May 9, 2018 12:26 PM|Marcin Lipka

"Fuel prices and transport services are set to rise again. We must also take into account the fact that it will slow down economic growth and that there will be less money for consumption and salary increases. These are the likely consequences of President Trump's decision, oil market highs and a strong dollar," writes Marcin Lipka, Conotoxia Senior Analyst.

Marcin Lipka, główny analityk Cinkciarz.pl

The first hours after Donald Trump's decision to withdraw from the nuclear agreement created a moment of confusion in the oil market, leaving it undecided about which way to go. Unfortunately, investors quite quickly realized that not all risks are yet calculated in oil prices, which resulted in Brent oil reaching the level of 77 USD per barrel in the middle of the week.

It is worth noting that the consequences of Tuesday's decision are not limited only to this popular energy resource. For several weeks now, the US currency has been gaining in value due to the prospect of faster than expected interest rate rises in the US. In less than a month, the dollar gained about 0.25 PLN to the zloty, or over 7%, and exceeded the limit of 3.60 PLN.

In addition to the issue of higher oil prices and a more expensive dollar, the introduction of sanctions against Iran has caused an overall increase in geopolitical tensions in the Gulf. This is not a good scenario for the developing countries economies, especially those which are energy resource importers. This results in higher operating costs and reduces household consumption expenditure and the capacity of enterprise investment. This also poses a threat to economic growth for most of the world.

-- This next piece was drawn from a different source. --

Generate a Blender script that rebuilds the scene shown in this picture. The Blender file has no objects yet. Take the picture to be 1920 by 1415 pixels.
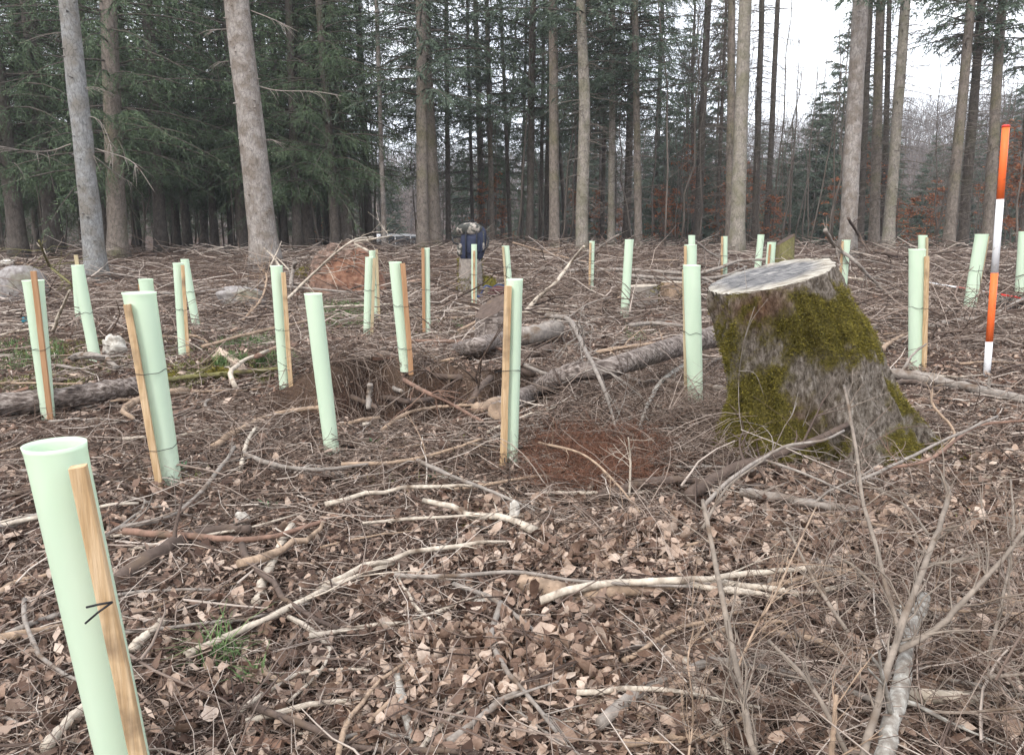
import bpy, math, random
import numpy as np
from mathutils import Vector, Matrix

# ------------------------------------------------------------------ camera, world, sun
S = bpy.context.scene
HC = 1.10                       # eye height
F = 1443.0                      # focal length in photo pixels (photo 1920 x 1415)
PITCH = math.radians(11.0)
cam_d = bpy.data.cameras.new('camera'); cam = bpy.data.objects.new('camera', cam_d)
S.collection.objects.link(cam); S.camera = cam
cam.location = (0, 0, HC); cam.rotation_euler = (math.pi / 2 - PITCH, 0, 0)
cam_d.sensor_fit = 'HORIZONTAL'; cam_d.sensor_width = 36.0; cam_d.lens = 36.0 * F / 1920
cam_d.clip_start = 0.05; cam_d.clip_end = 2000

SUN_EL, SUN_AZ = math.radians(42), math.radians(-150)   # azimuth measured from +Y towards +X
w = bpy.data.worlds.new('World'); S.world = w; w.use_nodes = True
nt = w.node_tree; nt.nodes.clear()
sky = nt.nodes.new('ShaderNodeTexSky'); sky.sky_type = 'NISHITA'; sky.sun_disc = False
sky.sun_elevation = SUN_EL; sky.sun_rotation = SUN_AZ; sky.dust_density = 3.0; sky.air_density = 1.0
tc = nt.nodes.new('ShaderNodeTexCoord')
nz = nt.nodes.new('ShaderNodeTexNoise'); nz.inputs['Scale'].default_value = 2.2; nz.inputs['Detail'].default_value = 6
nt.links.new(tc.outputs['Generated'], nz.inputs['Vector'])
cr = nt.nodes.new('ShaderNodeValToRGB')
cr.color_ramp.elements[0].position = 0.30; cr.color_ramp.elements[0].color = (8.0, 8.6, 9.8, 1)
cr.color_ramp.elements[1].position = 0.62; cr.color_ramp.elements[1].color = (11.0, 11.2, 11.6, 1)
nt.links.new(nz.outputs['Fac'], cr.inputs['Fac'])
mx = nt.nodes.new('ShaderNodeMix'); mx.data_type = 'RGBA'; mx.inputs[0].default_value = 0.85
nt.links.new(sky.outputs['Color'], mx.inputs[6]); nt.links.new(cr.outputs['Color'], mx.inputs[7])
bg = nt.nodes.new('ShaderNodeBackground'); bg.inputs['Strength'].default_value = 0.135
wo = nt.nodes.new('ShaderNodeOutputWorld')
nt.links.new(mx.outputs[2], bg.inputs['Color']); nt.links.new(bg.outputs['Background'], wo.inputs['Surface'])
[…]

Increases in fuel prices are followed by other increases

The average price per litre of Brent oil was 1.18 PLN from May to September last year. Now, the prices of this raw material fluctuate close to the level of 1.75 PLN/litre, which means an increase by almost 50%. Translating this into refueling costs in the same period, there will be an increase in prices at petrol stations by approximately 15% for unleaded petrol and approximately 20% for diesel. In the nearest future, prices of the popular ‘95’ will exceed 5 PLN and diesel will be very close to this limit.

Each thousand kilometers driven in a petrol car during the upcoming holidays will cost us about 60 PLN more than last year and 70 PLN more for diesel.

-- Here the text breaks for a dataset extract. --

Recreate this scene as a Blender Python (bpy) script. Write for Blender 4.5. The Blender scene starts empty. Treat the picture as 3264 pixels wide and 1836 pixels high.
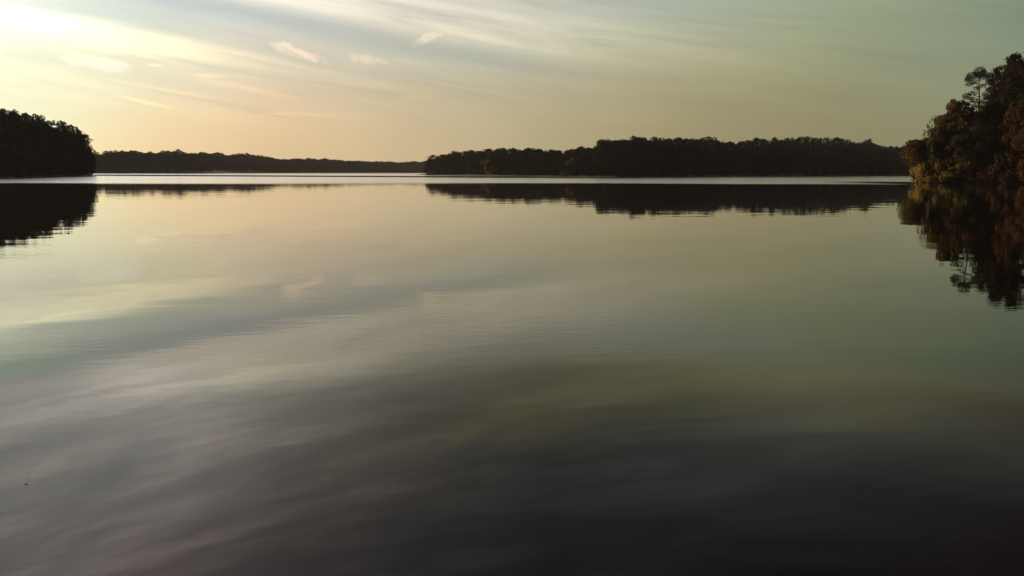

As the retail price of diesel is already at its highest since the end of 2014, higher costs for transport services are expected for both consumers and businesses. This means a general increase in the level of the costs of economy functioning. How much exactly?

According to the European Commission data, Poland imported 177 million barrels of crude oil in 2017. A barrel cost about 180 PLN in June and now costs 278 PLN. When taking only one month and crude oil into consideration, this gives about 1.5 billion PLN more costs. This money will be irretrievably lost by consumers, businesses and also public institutions, which also means that there will be less money for other purposes.

Less money for consumption and wage increases

In addition to higher fuel prices in land and air transport, we can also expect worse GDP results. Higher imports with recent low exports will mean a negative contribution to growth from foreign trade. Less money for consumption or lower margins for companies means less investment than originally planned or less money for increases for employees. The consequence of this are negative signals for economic growth. In addition, similar trends will be observed in most European countries, which would relate to slower than expected GDP growth.

As a result, it can be expected that practically all of us will pay for higher oil prices and the stronger dollar. For this reason, households will have fewer resources for consumption and businesses will have fewer resources for investment. The poorer external trade balance and similar trends in Europe will make the outlook for economic growth worse and the slowdown could come much sooner than recently expected.